Let $a\ge 2$ be an integer. Show that for positive integers $m,n$, we have $a^n - 1$ divides $a^m - 1$ if and only if $n$ divides $m$.

I am having trouble showing this. I've seen a similar problem on here but it only shows one direction for the proof. I would like to see both directions.

This is what I have so far: Let $m = nq + r$, then $a^m - 1 = a^{nq + r}- 1 = a^{nq}a^r - 1 = a^{nq}a^r - a^r + a^r - 1 = a^r(a^{nq} - 1) + a^r - 1$. Since $0\le r\lt n$, $r = 0$ then $a^m - 1$ = $a^{nq} - 1$ so $a^m$ = $a^{nq}$ . Thus $m = nq$ hence $n\mid m$.

Answer 1

It might help if you think of writing positive integers not in base 10 as we usually do, nor in base 2 or 16 as computers usually do, but in base $a$. Then $a^n-1$ is an $n$-digit number in which every digit is $a-1$, and similarly for $a^m-1$. This makes it quite easy to see what happens when you apply long division to divide $a^m-1$ by $a^n-1$.

Answer 2

Let $m=kn+r$. Then

$$(a^m-1)-(a^r-1)=a^m-a^r=a^{kn}-1=(a^n-1)(\rm junk)$$

Then

$$a^n-1 | a^m-1 \Leftrightarrow a^n-1 | a^r-1 \,.$$

Since $0 \leq r <n$ we have $0 \leq a^r-1<a^n-1 $ and hence

$$a^n-1 | a^r-1 \Leftrightarrow a^r-1= 0 \Leftrightarrow r= 0 \Leftrightarrow n|m \,.$$

Answer 3

Here is another approach using "universal identities." We first show that

$$x^n -1 \mid x^m -1 \text{ in }\mathbb{Z}[x] \Longleftrightarrow n\mid m \text{ in }\mathbb{Z}.$$

Note that for monic, separable polynomials $f(x),\, g(x)\in \mathbb{Z}[x]$ we have $f(x)\mid g(x)$ iff every root of $f(x)$ in $\mathbb{C}$ is also a root of $g(x)$. Note that $x^n-1$ is separable for all $n\in\mathbb{N}$, which follows from $\gcd(x^n-1,nx^{n-1})=1$ in $\mathbb{Z}[x]$.

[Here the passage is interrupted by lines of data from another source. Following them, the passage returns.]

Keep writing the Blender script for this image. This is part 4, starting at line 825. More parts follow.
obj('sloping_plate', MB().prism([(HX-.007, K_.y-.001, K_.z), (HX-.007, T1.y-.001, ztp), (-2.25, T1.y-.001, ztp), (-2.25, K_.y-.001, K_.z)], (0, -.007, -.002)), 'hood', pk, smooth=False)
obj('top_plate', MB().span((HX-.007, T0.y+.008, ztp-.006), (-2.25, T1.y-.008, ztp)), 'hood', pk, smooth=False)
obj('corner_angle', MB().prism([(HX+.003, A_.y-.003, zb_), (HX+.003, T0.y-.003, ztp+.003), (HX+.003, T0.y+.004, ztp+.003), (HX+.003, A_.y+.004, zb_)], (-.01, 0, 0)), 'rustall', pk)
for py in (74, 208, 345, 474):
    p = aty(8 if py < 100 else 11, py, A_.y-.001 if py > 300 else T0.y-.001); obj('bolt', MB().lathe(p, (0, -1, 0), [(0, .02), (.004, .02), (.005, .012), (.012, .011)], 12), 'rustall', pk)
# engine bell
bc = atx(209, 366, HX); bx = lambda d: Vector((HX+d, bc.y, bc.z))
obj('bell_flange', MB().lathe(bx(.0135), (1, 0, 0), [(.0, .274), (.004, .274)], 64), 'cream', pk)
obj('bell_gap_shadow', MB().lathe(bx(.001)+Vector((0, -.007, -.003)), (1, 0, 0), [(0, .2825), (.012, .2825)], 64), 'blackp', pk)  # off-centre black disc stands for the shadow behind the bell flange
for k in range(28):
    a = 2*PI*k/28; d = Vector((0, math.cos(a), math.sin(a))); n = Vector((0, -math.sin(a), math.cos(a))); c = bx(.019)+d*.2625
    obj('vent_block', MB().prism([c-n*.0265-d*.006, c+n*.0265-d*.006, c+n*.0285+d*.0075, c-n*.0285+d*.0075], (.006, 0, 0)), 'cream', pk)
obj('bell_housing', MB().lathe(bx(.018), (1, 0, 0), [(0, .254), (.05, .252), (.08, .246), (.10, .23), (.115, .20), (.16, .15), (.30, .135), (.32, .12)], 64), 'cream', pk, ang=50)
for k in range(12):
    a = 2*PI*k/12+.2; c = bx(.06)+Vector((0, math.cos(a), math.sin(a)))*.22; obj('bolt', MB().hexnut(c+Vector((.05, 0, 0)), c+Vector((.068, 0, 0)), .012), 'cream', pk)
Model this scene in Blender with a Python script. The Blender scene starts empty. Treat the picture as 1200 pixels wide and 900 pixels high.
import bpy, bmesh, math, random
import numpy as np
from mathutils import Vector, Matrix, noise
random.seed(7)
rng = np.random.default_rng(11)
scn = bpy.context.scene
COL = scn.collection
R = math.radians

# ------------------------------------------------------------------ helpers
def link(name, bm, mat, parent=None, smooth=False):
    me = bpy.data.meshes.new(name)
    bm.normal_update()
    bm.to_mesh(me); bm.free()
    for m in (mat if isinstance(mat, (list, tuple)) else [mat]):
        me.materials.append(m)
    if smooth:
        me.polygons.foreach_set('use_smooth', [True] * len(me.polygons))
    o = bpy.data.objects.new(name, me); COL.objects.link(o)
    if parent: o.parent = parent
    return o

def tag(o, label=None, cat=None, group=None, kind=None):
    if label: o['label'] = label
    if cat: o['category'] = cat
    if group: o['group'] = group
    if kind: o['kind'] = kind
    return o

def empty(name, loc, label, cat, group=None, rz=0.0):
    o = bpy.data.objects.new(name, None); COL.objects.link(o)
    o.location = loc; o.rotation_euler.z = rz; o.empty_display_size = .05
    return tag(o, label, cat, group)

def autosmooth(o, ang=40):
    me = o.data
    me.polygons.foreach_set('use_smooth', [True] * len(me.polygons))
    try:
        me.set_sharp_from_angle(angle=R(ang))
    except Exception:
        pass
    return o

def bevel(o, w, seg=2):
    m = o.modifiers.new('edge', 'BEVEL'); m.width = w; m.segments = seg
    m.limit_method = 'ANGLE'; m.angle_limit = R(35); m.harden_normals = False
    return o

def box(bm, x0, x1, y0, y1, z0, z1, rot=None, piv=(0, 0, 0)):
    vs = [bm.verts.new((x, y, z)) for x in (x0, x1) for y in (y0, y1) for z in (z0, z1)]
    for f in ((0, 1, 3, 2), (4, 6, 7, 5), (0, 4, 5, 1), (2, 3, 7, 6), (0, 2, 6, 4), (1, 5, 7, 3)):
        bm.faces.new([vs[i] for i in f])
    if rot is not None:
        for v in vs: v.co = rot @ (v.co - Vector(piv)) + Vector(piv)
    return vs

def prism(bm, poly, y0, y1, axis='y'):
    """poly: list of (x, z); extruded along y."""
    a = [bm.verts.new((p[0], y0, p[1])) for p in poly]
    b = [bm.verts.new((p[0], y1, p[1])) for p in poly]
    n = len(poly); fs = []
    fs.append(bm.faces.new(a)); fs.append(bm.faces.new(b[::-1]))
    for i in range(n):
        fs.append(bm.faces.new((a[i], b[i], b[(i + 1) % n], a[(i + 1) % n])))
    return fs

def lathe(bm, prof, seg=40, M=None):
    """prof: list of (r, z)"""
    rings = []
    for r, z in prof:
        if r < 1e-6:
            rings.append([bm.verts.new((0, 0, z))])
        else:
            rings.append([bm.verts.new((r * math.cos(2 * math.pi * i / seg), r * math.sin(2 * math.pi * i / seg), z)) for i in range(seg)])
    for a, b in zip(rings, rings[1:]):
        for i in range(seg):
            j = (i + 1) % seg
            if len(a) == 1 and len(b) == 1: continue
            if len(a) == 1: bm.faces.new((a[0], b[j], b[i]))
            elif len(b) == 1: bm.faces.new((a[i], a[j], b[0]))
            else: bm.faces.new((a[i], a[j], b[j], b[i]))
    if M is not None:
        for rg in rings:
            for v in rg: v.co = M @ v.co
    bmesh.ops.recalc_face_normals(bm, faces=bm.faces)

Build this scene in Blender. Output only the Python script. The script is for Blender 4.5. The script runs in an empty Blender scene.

First suppose $n\mid m$. Let $x_0$ be a root of $x^n-1$ in $\mathbb{C}$. Then $m =nk$ for some $k\in \mathbb{Z}$, and we have $x_0^m = x_0^{nk} = 1^k = 1$. So, $x_0^m-1 = 0$. Thus, $x^n-1 \mid x^m-1$.

Next, suppose $x^n-1 \mid x^m-1$. Let $x_0$ be a primitive $n$th root of unity (not a $k$th root of unity for any $k<n$) which always exists (exercise.) By the division algorithm, we may write $m = nq + r$ where $q,\,r\in \mathbb{Z}$ and $0\leq r < n$. By our assumption, $1 = x_0^m = x_0^{nq + r} = x_0^r$. Since we assumed $x_0$ to be primitive, $r=0$. Thus, $m = nq$ and $n\mid m$.

Now that we have established the equivalence in $\mathbb{Z}[x]$, we may apply an evaluation homomorphism at any integer $a$ to get $n\mid m \Longrightarrow a^n-1 \mid a^m-1$. I do not quickly see if we can get the reverse implication from this argument. In any case, the idea was to demonstrate a neat technique.